Zaytuna mengikuti tradisi perguruan-perguruan tinggi lain di Amerika yang didirikan berdasarkan pada sebuah agama.
“Harvard, Princeton dan Yale,” seorang pengamat memberi contoh. Pengamat tersebut, Dr. Michael Higgins, mempelajari hubungan antara agama dan pendidikan tinggi di Amerika. Ia mengingatkan, kelompok-kelompok agamis lah yang mendirikan universitas-universitas tersohor tersebut.
Siap Hadapi Rasa Curiga
Walaupun perguruan tinggi berbasis agama lumrah di Amerika, Higgins khawatir keberadaan Zaytuna akan mengundang kecurigaan di era pasca-11 September ini, di mana banyak persepsi akan Islam sebagai agama yang membolehkan dan bahkan mengajarkan, kekerasan dan ketidakrukunan. “Saya rasa akan banyak yang akan memandang sebuah lembaga pendidikan tinggi yang berdasarkan Islam, dengan rasa cemas,” ujar Higgins.
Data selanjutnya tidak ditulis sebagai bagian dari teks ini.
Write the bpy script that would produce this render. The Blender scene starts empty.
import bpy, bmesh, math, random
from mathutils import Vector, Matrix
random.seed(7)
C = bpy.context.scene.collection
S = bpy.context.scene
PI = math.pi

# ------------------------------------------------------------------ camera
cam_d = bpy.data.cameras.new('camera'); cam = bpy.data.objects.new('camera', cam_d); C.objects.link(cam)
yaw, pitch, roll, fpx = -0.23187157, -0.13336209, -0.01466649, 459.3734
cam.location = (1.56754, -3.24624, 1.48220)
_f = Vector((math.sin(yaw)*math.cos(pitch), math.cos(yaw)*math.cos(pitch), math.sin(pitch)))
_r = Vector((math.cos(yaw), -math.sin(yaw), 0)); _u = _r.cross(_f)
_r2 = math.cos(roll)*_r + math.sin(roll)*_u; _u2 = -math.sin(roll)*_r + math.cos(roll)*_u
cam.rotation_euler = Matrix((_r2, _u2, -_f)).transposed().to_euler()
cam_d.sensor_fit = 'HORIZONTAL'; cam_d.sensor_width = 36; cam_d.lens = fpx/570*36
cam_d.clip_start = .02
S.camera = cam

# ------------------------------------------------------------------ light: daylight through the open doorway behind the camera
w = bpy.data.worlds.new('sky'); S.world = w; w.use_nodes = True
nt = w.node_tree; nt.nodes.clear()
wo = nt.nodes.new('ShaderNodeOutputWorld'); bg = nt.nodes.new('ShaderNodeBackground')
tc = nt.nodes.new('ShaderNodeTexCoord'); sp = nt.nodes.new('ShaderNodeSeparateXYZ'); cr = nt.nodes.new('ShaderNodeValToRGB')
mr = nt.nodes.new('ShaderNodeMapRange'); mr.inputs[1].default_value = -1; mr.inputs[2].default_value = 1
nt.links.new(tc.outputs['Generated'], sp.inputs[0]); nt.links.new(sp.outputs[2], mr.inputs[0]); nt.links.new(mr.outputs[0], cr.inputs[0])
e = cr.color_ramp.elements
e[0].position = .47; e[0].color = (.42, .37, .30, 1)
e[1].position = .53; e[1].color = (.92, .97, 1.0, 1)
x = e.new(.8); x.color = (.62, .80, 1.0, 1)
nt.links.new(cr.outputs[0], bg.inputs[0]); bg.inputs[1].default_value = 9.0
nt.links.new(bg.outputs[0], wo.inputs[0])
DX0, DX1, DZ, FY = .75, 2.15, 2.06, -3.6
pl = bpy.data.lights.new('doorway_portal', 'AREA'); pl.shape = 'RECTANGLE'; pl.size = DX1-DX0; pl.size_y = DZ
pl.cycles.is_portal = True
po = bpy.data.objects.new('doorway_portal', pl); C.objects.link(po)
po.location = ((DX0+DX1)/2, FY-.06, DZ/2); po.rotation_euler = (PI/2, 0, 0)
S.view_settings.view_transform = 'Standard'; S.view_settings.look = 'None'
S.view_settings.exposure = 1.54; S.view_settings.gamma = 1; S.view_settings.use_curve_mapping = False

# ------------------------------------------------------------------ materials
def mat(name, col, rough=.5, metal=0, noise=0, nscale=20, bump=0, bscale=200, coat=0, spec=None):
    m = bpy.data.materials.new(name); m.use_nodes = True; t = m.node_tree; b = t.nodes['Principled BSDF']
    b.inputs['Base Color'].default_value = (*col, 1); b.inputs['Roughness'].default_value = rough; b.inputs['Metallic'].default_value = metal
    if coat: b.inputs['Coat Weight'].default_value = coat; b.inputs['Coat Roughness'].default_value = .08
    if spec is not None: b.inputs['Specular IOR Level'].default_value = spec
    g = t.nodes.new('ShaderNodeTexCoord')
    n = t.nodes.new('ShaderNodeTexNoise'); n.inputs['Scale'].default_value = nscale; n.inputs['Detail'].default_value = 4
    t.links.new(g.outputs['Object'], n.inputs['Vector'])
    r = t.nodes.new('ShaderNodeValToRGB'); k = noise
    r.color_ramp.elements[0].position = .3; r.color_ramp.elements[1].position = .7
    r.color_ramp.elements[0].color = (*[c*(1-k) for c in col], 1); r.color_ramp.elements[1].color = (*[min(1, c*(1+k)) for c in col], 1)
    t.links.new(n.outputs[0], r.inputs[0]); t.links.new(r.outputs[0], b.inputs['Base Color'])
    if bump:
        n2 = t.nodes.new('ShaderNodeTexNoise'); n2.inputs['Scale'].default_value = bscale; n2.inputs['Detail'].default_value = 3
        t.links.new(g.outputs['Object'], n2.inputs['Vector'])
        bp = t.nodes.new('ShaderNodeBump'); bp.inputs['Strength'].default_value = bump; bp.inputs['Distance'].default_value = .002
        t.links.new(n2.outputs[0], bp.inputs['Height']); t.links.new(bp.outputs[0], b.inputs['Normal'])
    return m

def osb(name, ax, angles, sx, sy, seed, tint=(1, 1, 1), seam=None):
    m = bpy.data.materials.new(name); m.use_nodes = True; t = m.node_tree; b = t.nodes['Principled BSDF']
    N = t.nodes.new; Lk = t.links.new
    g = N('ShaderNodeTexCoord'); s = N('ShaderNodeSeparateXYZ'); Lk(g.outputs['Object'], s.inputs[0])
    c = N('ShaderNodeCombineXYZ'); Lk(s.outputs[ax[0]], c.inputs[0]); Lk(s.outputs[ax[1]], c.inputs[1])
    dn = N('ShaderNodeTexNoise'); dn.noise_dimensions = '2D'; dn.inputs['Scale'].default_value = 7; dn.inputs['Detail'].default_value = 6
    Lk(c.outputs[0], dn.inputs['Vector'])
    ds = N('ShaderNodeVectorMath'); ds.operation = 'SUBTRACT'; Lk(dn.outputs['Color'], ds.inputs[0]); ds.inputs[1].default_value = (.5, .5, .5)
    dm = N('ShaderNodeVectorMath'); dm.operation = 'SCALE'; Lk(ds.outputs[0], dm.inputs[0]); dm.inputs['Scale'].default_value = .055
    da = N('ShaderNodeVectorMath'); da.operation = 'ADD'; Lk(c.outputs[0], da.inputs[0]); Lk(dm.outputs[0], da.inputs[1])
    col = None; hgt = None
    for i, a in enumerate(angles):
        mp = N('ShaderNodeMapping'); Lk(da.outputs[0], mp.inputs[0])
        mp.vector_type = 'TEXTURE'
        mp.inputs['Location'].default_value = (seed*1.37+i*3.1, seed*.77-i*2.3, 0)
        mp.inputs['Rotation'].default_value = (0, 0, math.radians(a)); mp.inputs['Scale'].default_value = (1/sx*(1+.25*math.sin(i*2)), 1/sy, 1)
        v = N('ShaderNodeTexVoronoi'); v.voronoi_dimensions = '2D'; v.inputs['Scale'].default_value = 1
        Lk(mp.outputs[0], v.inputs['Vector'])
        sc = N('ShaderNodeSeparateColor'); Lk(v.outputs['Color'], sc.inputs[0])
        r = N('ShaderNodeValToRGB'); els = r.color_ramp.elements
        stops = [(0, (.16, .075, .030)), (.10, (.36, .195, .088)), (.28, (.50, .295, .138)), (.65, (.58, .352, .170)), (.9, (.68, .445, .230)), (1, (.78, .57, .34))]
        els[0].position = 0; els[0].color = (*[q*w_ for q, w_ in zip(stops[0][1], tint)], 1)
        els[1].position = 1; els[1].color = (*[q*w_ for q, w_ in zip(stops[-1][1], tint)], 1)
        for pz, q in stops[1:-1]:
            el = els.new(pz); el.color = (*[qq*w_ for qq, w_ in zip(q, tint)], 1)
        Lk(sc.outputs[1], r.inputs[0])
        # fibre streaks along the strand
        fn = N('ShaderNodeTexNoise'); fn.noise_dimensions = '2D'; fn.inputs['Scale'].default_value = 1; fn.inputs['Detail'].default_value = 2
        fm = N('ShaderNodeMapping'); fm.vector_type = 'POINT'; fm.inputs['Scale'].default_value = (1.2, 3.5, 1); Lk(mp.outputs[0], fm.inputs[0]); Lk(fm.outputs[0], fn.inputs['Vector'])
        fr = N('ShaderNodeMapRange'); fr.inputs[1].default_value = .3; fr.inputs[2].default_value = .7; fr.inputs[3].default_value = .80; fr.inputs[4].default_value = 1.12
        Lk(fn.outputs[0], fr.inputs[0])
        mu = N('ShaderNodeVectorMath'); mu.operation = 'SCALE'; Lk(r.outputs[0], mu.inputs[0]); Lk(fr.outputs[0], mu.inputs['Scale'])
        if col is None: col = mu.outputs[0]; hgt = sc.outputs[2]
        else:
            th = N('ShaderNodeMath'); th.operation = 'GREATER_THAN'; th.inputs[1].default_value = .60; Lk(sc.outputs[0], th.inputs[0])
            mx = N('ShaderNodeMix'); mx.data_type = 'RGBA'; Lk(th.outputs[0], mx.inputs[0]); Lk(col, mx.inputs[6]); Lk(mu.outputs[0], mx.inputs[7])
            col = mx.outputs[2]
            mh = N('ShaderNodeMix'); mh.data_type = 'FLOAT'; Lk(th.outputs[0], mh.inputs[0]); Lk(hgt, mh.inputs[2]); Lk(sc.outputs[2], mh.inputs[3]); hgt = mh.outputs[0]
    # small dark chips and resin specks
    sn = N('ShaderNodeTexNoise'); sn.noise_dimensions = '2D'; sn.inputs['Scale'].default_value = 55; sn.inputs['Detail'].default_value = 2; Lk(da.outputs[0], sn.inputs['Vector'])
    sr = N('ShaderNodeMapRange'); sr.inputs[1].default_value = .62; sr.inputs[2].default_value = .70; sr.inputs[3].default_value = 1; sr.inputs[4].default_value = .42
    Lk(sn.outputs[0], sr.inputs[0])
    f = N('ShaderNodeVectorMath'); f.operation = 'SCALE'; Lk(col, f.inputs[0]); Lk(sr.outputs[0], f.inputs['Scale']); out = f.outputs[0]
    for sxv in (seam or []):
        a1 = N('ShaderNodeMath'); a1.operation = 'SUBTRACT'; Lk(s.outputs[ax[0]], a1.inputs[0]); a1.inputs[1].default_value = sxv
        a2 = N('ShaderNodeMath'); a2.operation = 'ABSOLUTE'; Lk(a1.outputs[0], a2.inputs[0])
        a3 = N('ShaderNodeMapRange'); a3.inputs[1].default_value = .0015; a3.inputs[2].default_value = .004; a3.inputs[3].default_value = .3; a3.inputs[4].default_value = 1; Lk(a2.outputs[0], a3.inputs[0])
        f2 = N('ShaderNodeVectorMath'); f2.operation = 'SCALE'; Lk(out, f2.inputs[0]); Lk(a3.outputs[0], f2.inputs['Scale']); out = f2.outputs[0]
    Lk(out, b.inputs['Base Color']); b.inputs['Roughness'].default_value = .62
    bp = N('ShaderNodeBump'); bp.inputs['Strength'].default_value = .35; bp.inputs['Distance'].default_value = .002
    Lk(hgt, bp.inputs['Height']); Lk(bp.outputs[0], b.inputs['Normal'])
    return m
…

Tapi menurut Imam Shakir, mereka yang menentang keberadaan Zaytuna hanyalah mewakili sekelompok kecil warga Amerika. Ini, menurut Shakir, karena yang mereka tahu hanyalah sekelompok kecil komunitas Islam yang militan.
“Yang mereka lihat adalah para pembom, orang-orang gila,” ujar Shakir. “Dan, saya kira inilah mengapa Zaytuna College sangat penting. Kita ingin membuktikan diri kita, untuk membungkam para pengeritik Islam.”
Buktikan Diri
Tugas membungkam para pengeritik berada di tangan para calon mahasiswa Zaytuna.
Salah satunya adalah Dustin Craun, 30 tahun, seorang mualaf. Craun sudah mengantongi gelar Sarjana tapi merasa gelarnya dari perguruan tinggi tradisional kekurangan sesuatu yang fundamental.
“Keindahan pengetahuan Islam ada pada keseimbangannya antara pikiran, hati dan jiwa,” ujar Craun.
Shakir berdoa bagi kesuksesan para mahasiswanya yang membawa nama perguruan tinggi Islam pertama di Amerika. Shakir berkeyakinan Islam tak akan mengakar di tanah manapun, hingga tanah tersebut melahirkan cendekiawan-cendekiawan Muslimnya sendiri. Dan inilah, menurut Shakir, mengapa ia mendirikan Zaytuna College.